● **DATASET EXCERPT**
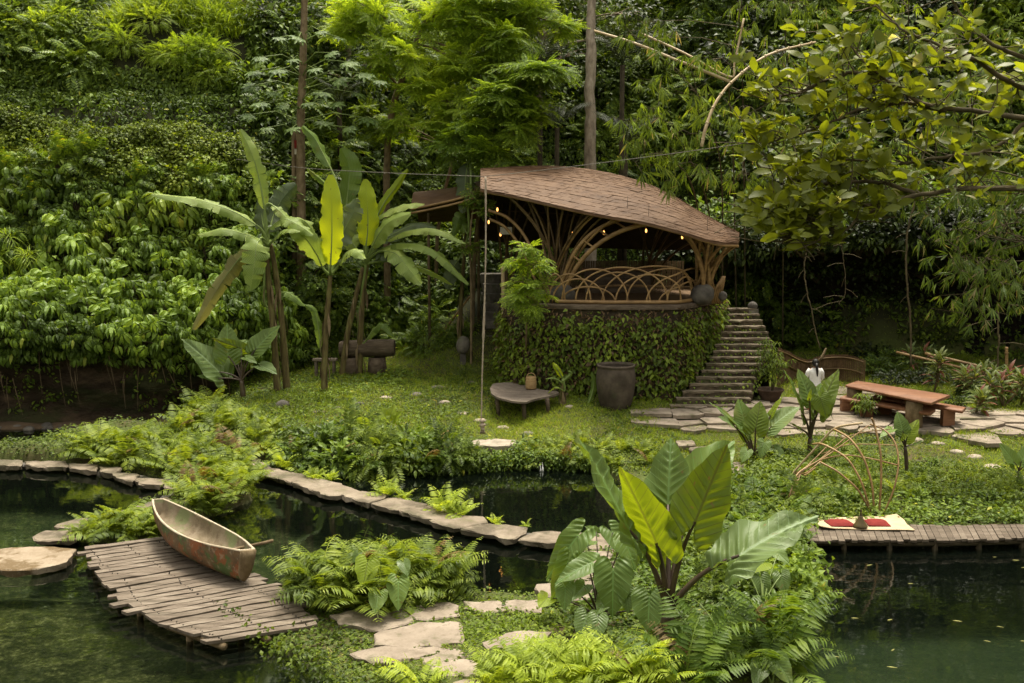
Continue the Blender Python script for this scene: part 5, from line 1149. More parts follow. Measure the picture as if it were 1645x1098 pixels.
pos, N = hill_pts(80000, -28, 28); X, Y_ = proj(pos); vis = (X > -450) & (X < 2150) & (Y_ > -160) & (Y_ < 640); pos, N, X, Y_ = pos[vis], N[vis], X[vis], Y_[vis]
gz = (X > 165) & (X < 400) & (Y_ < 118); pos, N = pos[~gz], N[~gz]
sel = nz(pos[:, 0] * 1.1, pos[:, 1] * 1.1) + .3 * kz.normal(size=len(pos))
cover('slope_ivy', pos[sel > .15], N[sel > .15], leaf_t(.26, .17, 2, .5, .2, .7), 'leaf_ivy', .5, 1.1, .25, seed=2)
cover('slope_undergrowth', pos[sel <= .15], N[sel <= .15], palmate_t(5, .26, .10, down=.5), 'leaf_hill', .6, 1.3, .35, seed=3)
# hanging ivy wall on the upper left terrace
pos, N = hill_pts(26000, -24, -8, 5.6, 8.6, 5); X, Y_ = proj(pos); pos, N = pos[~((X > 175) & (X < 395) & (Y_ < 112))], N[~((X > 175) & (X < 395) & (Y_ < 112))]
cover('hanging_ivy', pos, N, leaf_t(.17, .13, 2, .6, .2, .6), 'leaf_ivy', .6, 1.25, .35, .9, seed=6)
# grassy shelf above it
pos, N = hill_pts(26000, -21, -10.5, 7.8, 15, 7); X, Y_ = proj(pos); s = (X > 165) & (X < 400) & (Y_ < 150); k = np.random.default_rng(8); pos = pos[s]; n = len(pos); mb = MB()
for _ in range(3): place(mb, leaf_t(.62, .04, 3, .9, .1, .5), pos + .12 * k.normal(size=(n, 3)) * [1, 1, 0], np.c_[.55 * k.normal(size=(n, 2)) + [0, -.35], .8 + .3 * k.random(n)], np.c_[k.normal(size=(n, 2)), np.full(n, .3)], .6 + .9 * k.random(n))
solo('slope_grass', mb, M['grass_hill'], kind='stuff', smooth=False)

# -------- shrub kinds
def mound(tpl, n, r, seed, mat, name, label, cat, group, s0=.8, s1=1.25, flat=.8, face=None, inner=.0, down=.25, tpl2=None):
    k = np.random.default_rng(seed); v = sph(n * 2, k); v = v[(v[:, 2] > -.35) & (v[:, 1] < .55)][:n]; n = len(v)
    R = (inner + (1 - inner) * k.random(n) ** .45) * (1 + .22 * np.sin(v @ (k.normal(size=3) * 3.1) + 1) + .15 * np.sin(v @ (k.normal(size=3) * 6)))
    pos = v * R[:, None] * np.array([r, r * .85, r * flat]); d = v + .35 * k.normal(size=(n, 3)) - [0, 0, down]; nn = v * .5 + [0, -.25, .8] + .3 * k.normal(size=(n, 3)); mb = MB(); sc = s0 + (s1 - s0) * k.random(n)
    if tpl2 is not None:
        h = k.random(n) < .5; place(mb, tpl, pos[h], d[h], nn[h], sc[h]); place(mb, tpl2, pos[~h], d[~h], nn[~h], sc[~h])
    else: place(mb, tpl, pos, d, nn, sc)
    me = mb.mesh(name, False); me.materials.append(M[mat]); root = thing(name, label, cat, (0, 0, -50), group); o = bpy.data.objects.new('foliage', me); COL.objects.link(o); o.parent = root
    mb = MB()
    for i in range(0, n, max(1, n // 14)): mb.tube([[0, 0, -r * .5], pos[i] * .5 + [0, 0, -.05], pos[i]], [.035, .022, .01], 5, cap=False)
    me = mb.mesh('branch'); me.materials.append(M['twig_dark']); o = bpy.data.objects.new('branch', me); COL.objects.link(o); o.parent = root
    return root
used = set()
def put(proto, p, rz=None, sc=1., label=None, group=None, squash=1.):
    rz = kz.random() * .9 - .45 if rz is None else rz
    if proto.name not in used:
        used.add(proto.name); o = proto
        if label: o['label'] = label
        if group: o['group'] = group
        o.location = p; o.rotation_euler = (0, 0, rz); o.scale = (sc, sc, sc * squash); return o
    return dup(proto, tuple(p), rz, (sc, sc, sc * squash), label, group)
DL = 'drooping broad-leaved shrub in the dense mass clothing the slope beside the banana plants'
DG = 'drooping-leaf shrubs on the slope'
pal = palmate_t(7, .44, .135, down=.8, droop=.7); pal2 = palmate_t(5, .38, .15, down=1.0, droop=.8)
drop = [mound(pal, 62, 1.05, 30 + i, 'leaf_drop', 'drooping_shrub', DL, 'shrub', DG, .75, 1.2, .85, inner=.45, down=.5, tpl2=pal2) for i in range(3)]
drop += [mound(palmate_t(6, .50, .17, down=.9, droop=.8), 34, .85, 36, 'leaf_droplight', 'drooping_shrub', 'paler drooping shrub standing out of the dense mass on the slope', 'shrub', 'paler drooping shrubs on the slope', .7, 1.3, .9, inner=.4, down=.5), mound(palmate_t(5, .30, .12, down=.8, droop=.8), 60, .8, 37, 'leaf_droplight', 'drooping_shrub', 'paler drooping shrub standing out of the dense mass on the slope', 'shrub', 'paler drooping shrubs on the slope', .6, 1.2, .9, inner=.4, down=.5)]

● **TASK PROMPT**
Your task is to reproduce exactly the lines from the start of the data above through the line containing "M['grass_hill'], kind='stuff', smooth=False)", leaving every picture out.

● **RESULT OF THE EXERCISE**
Continue the Blender Python script for this scene: part 5, from line 1149. More parts follow. Measure the picture as if it were 1645x1098 pixels.
pos, N = hill_pts(80000, -28, 28); X, Y_ = proj(pos); vis = (X > -450) & (X < 2150) & (Y_ > -160) & (Y_ < 640); pos, N, X, Y_ = pos[vis], N[vis], X[vis], Y_[vis]
gz = (X > 165) & (X < 400) & (Y_ < 118); pos, N = pos[~gz], N[~gz]
sel = nz(pos[:, 0] * 1.1, pos[:, 1] * 1.1) + .3 * kz.normal(size=len(pos))
cover('slope_ivy', pos[sel > .15], N[sel > .15], leaf_t(.26, .17, 2, .5, .2, .7), 'leaf_ivy', .5, 1.1, .25, seed=2)
cover('slope_undergrowth', pos[sel <= .15], N[sel <= .15], palmate_t(5, .26, .10, down=.5), 'leaf_hill', .6, 1.3, .35, seed=3)
# hanging ivy wall on the upper left terrace
pos, N = hill_pts(26000, -24, -8, 5.6, 8.6, 5); X, Y_ = proj(pos); pos, N = pos[~((X > 175) & (X < 395) & (Y_ < 112))], N[~((X > 175) & (X < 395) & (Y_ < 112))]
cover('hanging_ivy', pos, N, leaf_t(.17, .13, 2, .6, .2, .6), 'leaf_ivy', .6, 1.25, .35, .9, seed=6)
# grassy shelf above it
pos, N = hill_pts(26000, -21, -10.5, 7.8, 15, 7); X, Y_ = proj(pos); s = (X > 165) & (X < 400) & (Y_ < 150); k = np.random.default_rng(8); pos = pos[s]; n = len(pos); mb = MB()
for _ in range(3): place(mb, leaf_t(.62, .04, 3, .9, .1, .5), pos + .12 * k.normal(size=(n, 3)) * [1, 1, 0], np.c_[.55 * k.normal(size=(n, 2)) + [0, -.35], .8 + .3 * k.random(n)], np.c_[k.normal(size=(n, 2)), np.full(n, .3)], .6 + .9 * k.random(n))
solo('slope_grass', mb, M['grass_hill'], kind='stuff', smooth=False)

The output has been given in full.